Em um intervalo de dois anos, o francês Christophe Chabouté passou de ilustre desconhecido para fenômeno de vendas no Brasil. Até agosto de 2017, o quadrinista — hoje com 52 anos de idade e 26 de carreira — só havia sido publicado uma vez no país, como desenhista de uma história curta (Pegadas na Areia) escrita por François Migeat, no número 22 da extinta versão nacional da revista Heavy Metal. Então, saiu pela Pipoca & Nanquim sua adaptação para Moby Dick, que se tornou um best-seller: foram quatro tiragens, vendendo quase 10 mil exemplares. Em maio de 2018, a mesma editora lançou Um Pedaço de Madeira e Aço, que, na tradição dos filmes corais da França, desenvolve uma série de episódios interdependentes ao redor de um banco de praça. Absolutamente mudo, esse quadrinho de 340 páginas também virou um sucesso, com duas impressões e cerca de 8 mil cópias. Em agosto passado, a Pipoca & Nanquim colocou no mercado Solitário, que, depois de uma primeira tiragem com 6 mil livros, em dezembro ganhará uma nova, com 3,5 mil. Très bien!
Solitário é, como as duas obras anteriores, uma exibição inconteste da maestria de Chabouté no jogo de claros e escuros e de seu domínio da narrativa visual. Novamente, o francês aposta no silêncio para contar uma história que se desenrola por 368 páginas — 264 delas sem diálogos nem onomatopeias. Aliás, chama a atenção o volume de trabalho do autor. Entre 1998 e 2014, ele publicou praticamente um livro por ano, alguns deles com centenas de páginas.
— No caso dessas três HQs editadas no Brasil, é um feito duplamente impressionante, pois, no mercado franco-belga, o habitual é que um artista desenhe de 50 a 60 páginas anualmente — comenta o português Pedro Bouça, tradutor de Moby Dick e Solitário e um especialista em quadrinhos europeus. — Mas são as três mais longas obras dele. O resto do material do Chabouté tem por norma uma contagem de páginas bem mais modesta, cento e tantas no máximo, com exceção de Purgatoire, que originalmente saiu em três volumes (leia mais sobre a tradução logo abaixo).
Com paciência, Chabouté vai jogando pistas que permitem ao leitor formar o quebra-cabeças narrativo. Os escassos diálogos entre dois pescadores em um barco dão informações sobre o protagonista, cujo rosto só aparece pela primeira vez na página 109. Trata-se do único morador de um farol, a quem, rotineiramente, ele leva provisões, sem que haja qualquer tipo de contato.

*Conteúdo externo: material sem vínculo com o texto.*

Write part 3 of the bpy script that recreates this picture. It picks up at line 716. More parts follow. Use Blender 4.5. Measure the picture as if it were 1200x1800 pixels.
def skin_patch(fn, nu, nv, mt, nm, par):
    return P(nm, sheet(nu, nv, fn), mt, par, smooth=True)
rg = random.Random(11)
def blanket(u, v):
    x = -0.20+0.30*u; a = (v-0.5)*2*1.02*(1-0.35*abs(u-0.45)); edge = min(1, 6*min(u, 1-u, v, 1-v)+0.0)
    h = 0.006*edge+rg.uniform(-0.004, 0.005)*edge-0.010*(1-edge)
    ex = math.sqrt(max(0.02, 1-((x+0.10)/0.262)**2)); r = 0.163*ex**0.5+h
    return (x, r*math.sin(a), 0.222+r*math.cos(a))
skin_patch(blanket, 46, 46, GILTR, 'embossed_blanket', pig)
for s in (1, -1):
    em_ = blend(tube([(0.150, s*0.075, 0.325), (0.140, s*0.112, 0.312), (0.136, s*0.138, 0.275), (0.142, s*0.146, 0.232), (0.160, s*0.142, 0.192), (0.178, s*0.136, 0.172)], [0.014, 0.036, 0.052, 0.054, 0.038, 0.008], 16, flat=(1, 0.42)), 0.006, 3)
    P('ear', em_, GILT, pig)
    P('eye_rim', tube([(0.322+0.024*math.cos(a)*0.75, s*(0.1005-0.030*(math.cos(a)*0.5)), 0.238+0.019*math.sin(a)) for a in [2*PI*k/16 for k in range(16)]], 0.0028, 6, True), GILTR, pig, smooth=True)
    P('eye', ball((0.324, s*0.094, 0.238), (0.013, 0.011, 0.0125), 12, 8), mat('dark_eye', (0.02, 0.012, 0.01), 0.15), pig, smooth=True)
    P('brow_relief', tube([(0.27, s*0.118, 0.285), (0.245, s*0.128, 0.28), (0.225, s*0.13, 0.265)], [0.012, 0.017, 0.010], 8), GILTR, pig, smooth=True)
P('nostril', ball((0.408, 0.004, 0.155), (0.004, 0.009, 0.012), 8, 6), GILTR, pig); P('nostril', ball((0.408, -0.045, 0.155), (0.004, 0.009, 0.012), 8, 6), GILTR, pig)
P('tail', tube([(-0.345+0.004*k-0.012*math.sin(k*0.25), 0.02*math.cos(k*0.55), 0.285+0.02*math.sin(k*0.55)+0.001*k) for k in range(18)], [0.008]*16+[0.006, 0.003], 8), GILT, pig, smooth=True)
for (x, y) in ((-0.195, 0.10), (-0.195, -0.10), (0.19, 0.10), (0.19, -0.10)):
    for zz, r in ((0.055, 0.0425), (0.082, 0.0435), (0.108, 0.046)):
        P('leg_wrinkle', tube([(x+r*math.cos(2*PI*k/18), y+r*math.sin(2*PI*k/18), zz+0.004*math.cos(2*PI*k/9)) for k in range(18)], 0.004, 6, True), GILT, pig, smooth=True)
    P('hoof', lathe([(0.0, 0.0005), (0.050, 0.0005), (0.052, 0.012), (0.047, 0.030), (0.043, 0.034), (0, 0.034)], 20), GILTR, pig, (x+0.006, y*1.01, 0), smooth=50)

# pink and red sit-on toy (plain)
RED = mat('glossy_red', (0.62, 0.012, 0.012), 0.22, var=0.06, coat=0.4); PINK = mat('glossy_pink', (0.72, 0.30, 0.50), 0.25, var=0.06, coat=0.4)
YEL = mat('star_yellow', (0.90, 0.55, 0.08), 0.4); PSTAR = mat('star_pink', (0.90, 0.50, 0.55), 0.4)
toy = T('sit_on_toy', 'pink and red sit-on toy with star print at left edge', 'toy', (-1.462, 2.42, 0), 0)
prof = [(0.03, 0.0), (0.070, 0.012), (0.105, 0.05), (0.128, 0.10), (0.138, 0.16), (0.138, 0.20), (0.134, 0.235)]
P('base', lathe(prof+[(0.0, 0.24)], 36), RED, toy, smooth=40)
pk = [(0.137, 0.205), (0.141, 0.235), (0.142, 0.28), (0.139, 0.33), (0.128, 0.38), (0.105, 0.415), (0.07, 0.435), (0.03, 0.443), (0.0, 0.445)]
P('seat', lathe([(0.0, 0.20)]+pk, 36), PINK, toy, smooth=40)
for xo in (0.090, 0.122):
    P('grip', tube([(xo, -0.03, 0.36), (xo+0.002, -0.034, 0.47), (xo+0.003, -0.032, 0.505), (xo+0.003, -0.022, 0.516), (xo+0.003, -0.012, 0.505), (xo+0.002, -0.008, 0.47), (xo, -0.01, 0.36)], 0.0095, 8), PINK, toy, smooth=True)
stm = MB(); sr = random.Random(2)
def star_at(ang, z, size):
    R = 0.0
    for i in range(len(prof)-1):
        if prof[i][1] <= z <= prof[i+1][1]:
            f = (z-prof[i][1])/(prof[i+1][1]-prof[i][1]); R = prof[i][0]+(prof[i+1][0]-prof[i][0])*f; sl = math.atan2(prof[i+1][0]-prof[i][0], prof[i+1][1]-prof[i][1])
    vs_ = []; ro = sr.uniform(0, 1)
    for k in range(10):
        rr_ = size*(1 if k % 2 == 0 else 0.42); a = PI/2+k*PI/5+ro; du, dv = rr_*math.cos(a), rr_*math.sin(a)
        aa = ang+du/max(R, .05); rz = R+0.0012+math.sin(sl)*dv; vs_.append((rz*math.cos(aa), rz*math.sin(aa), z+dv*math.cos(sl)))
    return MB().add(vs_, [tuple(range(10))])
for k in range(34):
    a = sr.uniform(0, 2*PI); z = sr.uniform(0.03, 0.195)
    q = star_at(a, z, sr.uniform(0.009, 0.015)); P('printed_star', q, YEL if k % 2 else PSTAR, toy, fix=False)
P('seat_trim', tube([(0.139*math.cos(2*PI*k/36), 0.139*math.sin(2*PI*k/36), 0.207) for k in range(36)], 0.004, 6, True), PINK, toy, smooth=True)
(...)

Em uma história que abre mão do texto, há muito simbolismo nas imagens. O farol é uma representação característica da solidão, e suas escadas em caracol sugerem tanto os labirintos da memória quanto os calabouços de uma prisão; o mar alude a mistério e, pela associação com o batismo, a renascimento; as gaivotas remetem a liberdade — aquilo que é negado ao peixinho no aquário, uma das raras companhias do personagem. A outra, ironicamente, é um surrado dicionário. Em uma HQ que aposta no poder da imagem, Chabouté reforça o poder da palavra, que às vezes é tudo o que temos e tudo de que precisamos para criar um mundo.

Um desafio para o tradutor
Português que morou no Brasil durante a infância, a adolescência e boa parte da juventude, engenheiro da computação por profissão, Pedro Bouça comenta a tradução de Solitário:

"A parte do dicionário foi a mais interessante para traduzir. Como cada verbete tem quase sempre trechos dos anteriores e posteriores visíveis (nem sempre legíveis!) e, obviamente, nem todos eles são os mesmos em francês e português, devido às diferenças nas línguas, eu usei como base um dicionário Aurélio antigo que eu tinha (que é tão icônico no Brasil quanto o Larousse que o protagonista parecia utilizar é na França), verificava nele se os verbetes anteriores e posteriores correspondiam (mais ou menos, não fui inflexível nisso) e tirava dele o texto dos referidos verbetes quando necessário. Quando ele omitia alguma palavra (é um dicionário antigo e de bolso, não é dos mais abrangentes), eu buscava em dicionários online. Um detalhe é que a Larousse é um dicionário enciclopédico, então tem partes de enciclopédia (nomes de lugares, pessoas famosas etc.). Essas não constam de dicionários comuns, então eu as traduzi mais ou menos de acordo com o que eu conseguia ler no original.
Obviamente, os trechos dos verbetes principais foram traduzidos diretamente. Precisei adaptar uma ou duas coisas que eram diferentes no francês, mas, felizmente, a língua é bem próxima do português. Os tradutores americanos é que devem ter sofrido horrores para traduzir algumas coisas! Nunca vi a edição em inglês para saber quais as soluções que eles utilizaram".